Scenes as source code:
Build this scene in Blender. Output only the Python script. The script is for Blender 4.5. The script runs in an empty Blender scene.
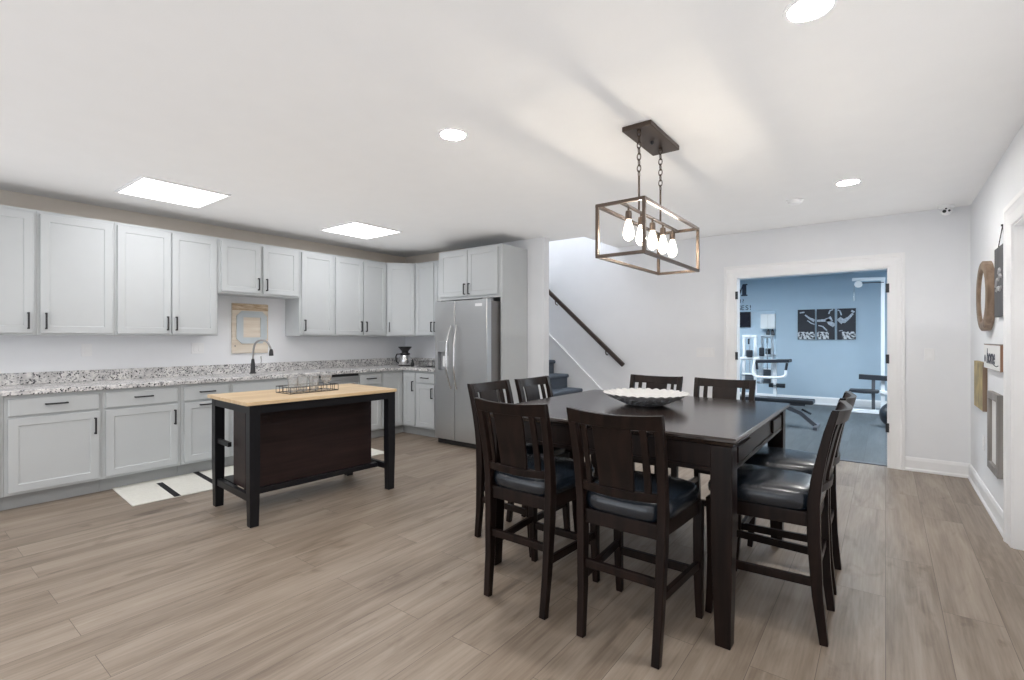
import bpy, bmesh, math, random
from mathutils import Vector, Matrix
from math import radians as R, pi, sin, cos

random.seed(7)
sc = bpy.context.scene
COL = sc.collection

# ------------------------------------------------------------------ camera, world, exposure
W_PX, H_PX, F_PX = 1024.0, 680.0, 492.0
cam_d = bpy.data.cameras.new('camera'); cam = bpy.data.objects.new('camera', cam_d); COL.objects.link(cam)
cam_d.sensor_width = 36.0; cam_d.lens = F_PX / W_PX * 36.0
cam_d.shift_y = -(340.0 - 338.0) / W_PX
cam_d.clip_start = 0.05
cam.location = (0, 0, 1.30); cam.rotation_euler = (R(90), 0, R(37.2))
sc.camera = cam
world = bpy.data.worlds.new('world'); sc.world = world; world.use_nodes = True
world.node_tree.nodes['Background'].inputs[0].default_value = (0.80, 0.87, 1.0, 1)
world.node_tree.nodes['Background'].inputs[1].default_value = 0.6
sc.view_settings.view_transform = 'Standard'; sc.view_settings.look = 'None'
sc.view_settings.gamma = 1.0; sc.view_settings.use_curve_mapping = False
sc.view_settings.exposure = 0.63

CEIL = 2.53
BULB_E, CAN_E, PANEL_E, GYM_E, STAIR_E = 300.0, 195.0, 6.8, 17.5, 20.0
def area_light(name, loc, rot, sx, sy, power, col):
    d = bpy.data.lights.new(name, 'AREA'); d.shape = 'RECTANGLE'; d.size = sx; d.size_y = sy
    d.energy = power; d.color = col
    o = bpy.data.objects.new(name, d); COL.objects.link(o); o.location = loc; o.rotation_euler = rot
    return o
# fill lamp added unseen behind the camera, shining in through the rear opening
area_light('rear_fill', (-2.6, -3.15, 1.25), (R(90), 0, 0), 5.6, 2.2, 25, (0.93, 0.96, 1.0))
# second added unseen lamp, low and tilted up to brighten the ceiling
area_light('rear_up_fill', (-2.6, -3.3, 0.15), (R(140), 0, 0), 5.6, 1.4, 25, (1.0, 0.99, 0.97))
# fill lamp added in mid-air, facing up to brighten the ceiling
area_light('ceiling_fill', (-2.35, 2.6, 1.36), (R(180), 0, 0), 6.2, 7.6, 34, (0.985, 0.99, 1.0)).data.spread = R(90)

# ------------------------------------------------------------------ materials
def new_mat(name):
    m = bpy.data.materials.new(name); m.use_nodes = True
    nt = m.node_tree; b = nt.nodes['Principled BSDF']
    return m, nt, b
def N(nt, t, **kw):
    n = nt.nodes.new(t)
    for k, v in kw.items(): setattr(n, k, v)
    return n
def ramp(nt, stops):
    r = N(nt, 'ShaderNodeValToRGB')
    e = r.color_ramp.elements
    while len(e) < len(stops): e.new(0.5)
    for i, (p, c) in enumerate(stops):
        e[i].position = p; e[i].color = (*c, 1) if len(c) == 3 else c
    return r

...

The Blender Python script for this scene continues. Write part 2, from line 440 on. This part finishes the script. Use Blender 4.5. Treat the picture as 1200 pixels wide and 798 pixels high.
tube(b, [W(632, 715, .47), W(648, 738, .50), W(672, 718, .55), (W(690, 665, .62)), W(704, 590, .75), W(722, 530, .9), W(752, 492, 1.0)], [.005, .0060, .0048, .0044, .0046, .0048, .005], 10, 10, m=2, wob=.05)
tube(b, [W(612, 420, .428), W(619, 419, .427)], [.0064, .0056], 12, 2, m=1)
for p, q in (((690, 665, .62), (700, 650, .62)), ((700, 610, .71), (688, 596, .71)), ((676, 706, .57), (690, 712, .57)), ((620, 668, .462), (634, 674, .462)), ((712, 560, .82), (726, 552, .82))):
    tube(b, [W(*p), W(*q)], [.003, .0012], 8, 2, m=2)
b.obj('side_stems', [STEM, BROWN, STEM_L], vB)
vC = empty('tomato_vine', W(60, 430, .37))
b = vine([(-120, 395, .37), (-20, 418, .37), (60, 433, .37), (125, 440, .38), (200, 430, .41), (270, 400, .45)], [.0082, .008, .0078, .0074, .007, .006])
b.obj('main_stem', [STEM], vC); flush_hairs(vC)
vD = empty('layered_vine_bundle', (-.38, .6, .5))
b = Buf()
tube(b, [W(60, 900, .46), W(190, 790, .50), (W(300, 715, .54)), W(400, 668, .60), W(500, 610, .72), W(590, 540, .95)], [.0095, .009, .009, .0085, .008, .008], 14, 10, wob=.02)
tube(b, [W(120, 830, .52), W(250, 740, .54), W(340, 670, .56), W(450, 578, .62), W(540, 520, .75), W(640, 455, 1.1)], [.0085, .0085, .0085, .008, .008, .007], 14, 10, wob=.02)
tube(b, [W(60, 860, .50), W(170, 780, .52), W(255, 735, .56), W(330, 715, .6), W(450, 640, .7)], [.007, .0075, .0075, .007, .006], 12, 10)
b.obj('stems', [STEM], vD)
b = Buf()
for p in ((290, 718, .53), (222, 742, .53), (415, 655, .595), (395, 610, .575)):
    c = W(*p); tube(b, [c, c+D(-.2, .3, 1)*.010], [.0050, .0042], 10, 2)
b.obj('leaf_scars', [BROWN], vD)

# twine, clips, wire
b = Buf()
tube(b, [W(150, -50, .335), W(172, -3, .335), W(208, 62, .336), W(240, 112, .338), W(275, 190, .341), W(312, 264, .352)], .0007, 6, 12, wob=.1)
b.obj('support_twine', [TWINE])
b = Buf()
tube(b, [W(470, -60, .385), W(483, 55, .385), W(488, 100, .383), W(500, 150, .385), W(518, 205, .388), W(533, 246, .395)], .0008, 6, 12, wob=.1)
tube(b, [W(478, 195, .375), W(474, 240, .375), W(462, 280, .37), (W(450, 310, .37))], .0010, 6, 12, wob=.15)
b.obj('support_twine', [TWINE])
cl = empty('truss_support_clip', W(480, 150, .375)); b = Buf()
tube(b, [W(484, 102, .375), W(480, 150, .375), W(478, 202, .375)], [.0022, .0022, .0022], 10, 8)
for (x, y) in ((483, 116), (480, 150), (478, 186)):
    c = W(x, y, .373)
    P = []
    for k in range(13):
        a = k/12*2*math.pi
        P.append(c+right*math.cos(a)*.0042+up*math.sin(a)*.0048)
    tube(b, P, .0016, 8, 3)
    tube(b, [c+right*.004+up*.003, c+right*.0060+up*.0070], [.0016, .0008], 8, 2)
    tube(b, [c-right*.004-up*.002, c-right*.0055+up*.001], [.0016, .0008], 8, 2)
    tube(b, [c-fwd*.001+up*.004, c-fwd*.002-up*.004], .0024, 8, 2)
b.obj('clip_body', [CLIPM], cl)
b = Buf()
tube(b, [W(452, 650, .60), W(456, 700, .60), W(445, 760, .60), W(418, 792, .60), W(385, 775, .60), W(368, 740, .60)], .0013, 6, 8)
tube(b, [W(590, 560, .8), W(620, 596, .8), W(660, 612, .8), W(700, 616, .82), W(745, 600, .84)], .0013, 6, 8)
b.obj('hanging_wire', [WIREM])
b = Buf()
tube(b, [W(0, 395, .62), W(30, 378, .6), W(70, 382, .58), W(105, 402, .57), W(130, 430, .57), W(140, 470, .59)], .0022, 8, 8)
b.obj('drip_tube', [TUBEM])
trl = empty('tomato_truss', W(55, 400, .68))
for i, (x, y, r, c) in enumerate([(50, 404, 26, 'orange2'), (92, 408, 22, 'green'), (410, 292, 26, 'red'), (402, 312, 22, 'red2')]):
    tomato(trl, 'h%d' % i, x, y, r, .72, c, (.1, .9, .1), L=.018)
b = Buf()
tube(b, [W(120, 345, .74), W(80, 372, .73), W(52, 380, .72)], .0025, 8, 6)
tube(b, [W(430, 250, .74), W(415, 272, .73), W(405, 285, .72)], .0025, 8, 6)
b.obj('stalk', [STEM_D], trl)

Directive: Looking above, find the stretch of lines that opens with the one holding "Build this scene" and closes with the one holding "COL = sc.collection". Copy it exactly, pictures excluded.

Final answer:
Build this scene in Blender. Output only the Python script. The script is for Blender 4.5. The script runs in an empty Blender scene.
import bpy, bmesh, math, random
from mathutils import Vector, Matrix
from math import radians as R, pi, sin, cos

random.seed(7)
sc = bpy.context.scene
COL = sc.collection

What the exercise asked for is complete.